▶ _The problem_
Of all the lines in this data, how many include "Treat"? Respond with the number only.

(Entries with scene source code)
────

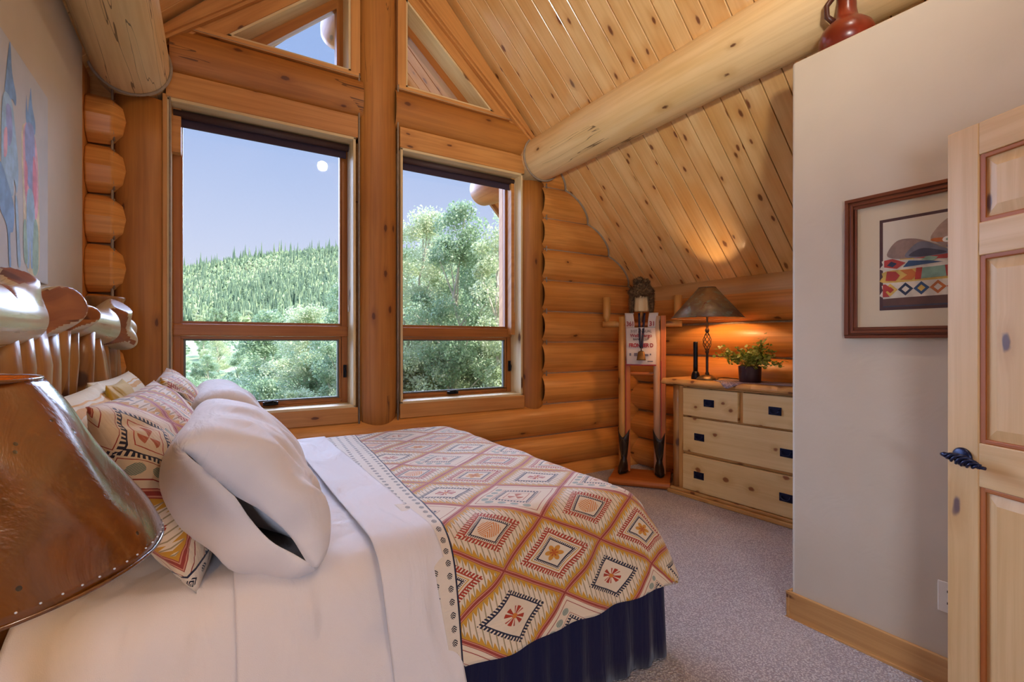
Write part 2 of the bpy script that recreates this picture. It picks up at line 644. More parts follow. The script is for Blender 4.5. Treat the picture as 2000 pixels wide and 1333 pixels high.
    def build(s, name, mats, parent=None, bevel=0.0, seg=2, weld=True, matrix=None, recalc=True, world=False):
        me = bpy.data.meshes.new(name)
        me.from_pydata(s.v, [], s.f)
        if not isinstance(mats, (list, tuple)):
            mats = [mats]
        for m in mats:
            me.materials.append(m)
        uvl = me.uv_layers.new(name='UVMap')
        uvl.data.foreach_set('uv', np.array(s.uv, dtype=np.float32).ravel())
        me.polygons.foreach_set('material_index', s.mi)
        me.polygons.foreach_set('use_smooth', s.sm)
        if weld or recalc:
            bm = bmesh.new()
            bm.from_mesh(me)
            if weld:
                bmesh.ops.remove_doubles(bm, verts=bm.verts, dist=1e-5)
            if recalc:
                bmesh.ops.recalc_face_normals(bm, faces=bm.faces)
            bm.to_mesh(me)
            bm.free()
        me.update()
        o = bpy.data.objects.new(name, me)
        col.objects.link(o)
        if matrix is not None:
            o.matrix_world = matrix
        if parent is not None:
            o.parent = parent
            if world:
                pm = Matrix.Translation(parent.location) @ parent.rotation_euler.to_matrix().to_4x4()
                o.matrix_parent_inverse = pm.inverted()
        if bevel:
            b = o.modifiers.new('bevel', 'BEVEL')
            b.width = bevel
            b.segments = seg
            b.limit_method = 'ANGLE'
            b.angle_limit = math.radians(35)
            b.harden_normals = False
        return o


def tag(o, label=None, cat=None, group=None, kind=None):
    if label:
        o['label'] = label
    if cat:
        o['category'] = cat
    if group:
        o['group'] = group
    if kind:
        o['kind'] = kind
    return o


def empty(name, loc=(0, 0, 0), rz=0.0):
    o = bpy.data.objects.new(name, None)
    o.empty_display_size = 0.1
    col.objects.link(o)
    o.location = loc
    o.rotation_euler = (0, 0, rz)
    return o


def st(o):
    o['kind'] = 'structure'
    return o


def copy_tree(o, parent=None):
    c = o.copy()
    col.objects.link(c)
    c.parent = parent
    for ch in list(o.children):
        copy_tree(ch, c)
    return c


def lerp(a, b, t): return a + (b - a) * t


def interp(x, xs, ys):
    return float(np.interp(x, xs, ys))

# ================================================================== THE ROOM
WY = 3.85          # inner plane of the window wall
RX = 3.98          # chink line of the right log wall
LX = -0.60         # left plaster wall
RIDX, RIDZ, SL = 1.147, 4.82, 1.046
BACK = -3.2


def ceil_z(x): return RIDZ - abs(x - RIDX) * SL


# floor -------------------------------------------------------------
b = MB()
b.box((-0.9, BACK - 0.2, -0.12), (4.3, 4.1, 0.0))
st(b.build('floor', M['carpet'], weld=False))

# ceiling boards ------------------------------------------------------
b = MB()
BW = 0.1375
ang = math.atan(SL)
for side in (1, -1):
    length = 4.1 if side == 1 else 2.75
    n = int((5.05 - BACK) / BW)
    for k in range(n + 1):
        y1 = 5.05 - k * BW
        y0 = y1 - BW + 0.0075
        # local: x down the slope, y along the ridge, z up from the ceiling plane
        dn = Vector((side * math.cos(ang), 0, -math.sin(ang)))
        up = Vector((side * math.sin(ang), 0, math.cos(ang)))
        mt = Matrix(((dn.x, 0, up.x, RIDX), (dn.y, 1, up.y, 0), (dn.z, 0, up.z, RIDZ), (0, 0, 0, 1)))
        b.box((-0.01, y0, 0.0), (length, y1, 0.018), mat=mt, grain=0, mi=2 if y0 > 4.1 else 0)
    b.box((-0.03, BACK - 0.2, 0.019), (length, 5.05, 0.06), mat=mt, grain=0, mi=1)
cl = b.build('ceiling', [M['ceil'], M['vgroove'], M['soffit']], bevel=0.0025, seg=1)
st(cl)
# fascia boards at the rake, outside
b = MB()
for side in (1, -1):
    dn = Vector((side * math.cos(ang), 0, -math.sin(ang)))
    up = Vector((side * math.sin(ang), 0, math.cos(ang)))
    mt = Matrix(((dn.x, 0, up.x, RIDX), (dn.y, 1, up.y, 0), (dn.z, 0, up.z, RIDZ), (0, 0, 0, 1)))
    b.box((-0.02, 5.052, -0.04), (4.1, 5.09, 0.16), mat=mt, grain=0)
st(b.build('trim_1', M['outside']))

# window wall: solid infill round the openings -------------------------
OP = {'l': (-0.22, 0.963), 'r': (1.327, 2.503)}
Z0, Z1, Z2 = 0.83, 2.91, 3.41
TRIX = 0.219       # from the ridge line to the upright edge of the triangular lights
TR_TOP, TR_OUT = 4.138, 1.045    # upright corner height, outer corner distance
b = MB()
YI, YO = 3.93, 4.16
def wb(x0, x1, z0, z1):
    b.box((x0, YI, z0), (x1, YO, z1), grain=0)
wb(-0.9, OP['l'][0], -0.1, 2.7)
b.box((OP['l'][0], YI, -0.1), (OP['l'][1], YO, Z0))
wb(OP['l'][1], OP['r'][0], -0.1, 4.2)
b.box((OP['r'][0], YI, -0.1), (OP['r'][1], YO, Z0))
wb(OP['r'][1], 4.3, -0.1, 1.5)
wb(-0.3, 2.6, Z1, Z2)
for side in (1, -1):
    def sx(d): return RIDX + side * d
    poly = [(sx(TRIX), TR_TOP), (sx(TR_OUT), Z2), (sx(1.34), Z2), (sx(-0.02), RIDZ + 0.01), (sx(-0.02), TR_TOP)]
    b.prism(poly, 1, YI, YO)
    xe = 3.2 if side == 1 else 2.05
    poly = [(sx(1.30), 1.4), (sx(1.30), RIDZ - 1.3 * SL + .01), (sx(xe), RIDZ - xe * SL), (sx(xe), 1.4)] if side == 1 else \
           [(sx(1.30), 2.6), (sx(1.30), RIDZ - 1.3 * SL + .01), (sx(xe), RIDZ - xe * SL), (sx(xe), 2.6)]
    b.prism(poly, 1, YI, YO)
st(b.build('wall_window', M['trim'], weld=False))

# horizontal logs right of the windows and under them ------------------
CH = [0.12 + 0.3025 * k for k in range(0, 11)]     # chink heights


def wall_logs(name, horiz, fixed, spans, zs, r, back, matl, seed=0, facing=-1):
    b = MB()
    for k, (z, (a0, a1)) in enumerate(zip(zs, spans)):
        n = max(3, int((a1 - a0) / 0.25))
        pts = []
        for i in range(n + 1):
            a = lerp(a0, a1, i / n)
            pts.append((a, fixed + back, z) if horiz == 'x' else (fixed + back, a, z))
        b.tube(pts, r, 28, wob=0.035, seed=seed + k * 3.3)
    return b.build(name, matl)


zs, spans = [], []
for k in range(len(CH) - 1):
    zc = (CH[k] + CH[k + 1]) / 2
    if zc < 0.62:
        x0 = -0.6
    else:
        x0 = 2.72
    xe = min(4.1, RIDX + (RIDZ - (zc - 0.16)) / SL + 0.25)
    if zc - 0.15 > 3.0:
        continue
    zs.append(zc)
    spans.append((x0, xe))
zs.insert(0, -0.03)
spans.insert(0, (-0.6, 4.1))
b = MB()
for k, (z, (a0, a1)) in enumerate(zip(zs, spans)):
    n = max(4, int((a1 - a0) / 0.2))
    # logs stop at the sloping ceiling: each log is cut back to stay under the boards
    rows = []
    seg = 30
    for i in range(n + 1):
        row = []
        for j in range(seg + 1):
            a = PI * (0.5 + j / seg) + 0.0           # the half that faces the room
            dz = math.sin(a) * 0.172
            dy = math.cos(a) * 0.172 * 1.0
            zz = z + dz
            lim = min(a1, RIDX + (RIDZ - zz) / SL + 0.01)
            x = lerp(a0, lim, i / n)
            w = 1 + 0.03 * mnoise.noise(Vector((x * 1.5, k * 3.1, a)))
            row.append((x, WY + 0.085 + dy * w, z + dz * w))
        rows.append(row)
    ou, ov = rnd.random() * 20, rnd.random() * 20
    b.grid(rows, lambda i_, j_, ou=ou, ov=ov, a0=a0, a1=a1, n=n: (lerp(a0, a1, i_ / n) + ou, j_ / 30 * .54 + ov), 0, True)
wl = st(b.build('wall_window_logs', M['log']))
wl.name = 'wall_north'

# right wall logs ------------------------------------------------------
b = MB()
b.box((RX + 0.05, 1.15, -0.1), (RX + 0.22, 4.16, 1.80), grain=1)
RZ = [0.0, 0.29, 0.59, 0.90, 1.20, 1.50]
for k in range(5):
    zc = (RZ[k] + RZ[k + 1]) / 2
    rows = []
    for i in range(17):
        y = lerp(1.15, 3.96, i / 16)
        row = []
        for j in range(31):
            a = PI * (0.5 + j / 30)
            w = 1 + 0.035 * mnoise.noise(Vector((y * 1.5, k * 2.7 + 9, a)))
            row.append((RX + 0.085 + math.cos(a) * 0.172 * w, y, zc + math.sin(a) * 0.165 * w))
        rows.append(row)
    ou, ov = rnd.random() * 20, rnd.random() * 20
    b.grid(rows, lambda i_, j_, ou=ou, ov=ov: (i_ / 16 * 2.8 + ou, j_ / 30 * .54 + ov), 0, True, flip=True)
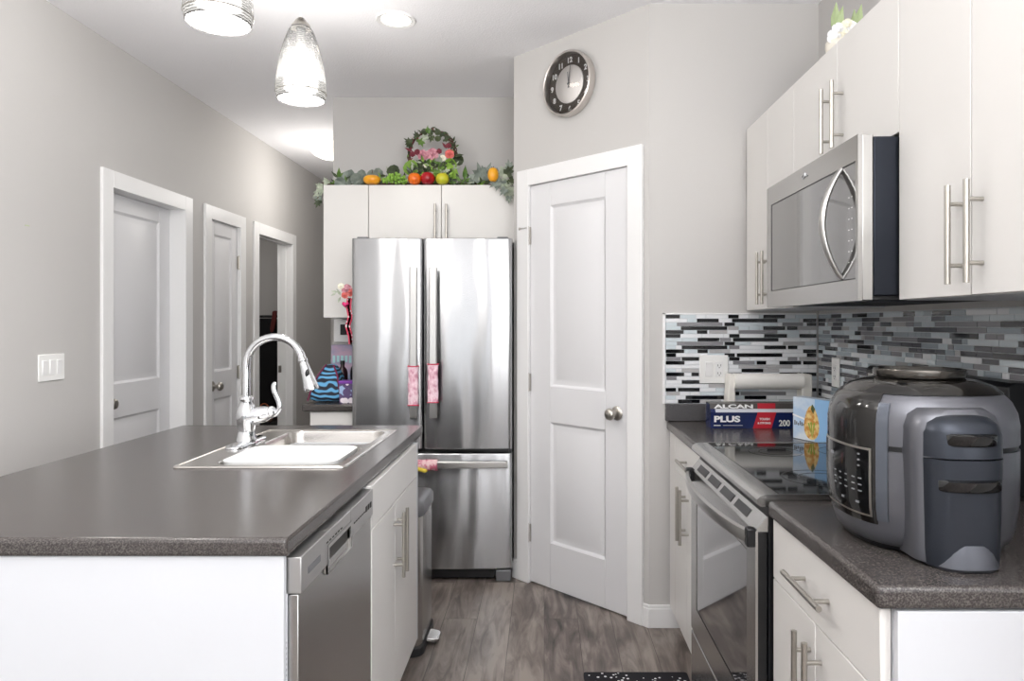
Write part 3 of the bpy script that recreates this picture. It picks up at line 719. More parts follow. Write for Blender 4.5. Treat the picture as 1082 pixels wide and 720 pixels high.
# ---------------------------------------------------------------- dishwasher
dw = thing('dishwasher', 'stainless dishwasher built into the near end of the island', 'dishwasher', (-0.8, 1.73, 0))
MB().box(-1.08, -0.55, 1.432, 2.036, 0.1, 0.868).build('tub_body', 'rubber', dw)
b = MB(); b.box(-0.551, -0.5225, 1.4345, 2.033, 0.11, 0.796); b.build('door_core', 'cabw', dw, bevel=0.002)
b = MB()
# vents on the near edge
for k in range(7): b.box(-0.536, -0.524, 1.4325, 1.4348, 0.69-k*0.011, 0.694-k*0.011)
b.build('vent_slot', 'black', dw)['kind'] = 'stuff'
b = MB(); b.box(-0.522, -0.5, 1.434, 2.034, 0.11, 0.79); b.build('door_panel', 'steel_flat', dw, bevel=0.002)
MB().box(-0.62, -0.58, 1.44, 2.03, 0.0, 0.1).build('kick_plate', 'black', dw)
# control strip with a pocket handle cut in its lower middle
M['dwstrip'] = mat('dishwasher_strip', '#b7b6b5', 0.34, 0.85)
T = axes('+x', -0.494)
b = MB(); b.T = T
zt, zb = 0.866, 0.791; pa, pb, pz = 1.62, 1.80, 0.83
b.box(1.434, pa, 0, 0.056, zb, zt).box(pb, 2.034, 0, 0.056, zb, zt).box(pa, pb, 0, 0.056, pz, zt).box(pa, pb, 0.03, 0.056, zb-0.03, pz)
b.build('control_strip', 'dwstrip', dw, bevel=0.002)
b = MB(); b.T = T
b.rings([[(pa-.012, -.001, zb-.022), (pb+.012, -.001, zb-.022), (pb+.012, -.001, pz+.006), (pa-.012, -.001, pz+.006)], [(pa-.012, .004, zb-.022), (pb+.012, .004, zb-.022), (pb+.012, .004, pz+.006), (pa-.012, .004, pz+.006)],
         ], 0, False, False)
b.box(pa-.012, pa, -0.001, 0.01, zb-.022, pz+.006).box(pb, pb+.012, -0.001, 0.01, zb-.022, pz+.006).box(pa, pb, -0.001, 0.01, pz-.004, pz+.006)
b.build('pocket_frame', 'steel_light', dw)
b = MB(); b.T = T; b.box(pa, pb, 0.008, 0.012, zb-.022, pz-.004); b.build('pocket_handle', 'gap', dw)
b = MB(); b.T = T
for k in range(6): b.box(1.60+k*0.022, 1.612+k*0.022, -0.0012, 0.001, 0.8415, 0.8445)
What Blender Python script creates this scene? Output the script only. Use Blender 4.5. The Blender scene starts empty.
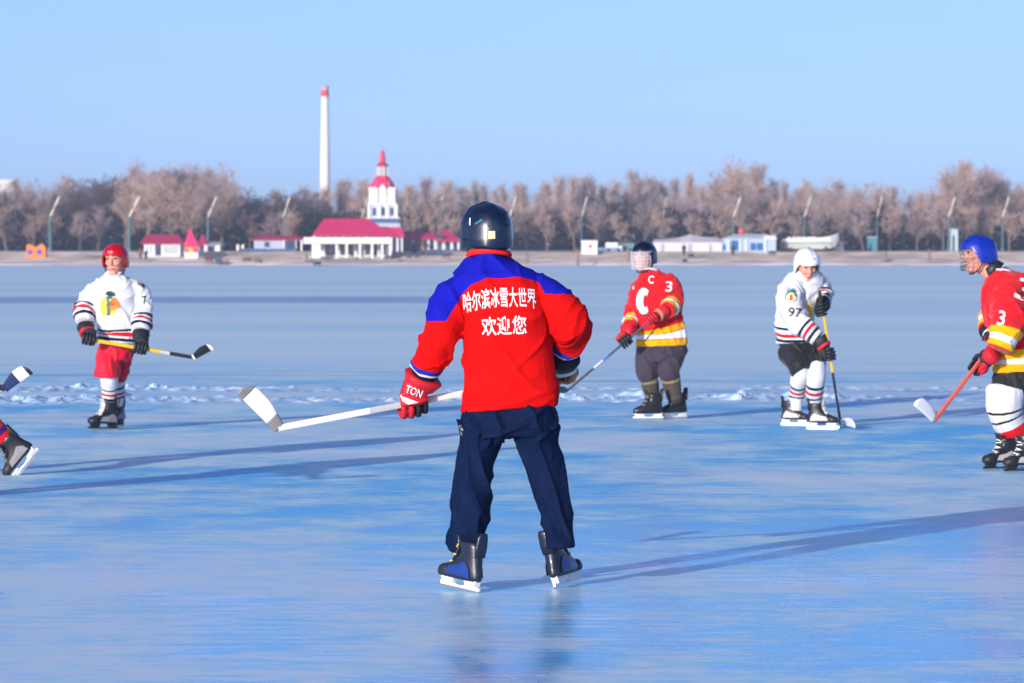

────

▶ _Final result_
2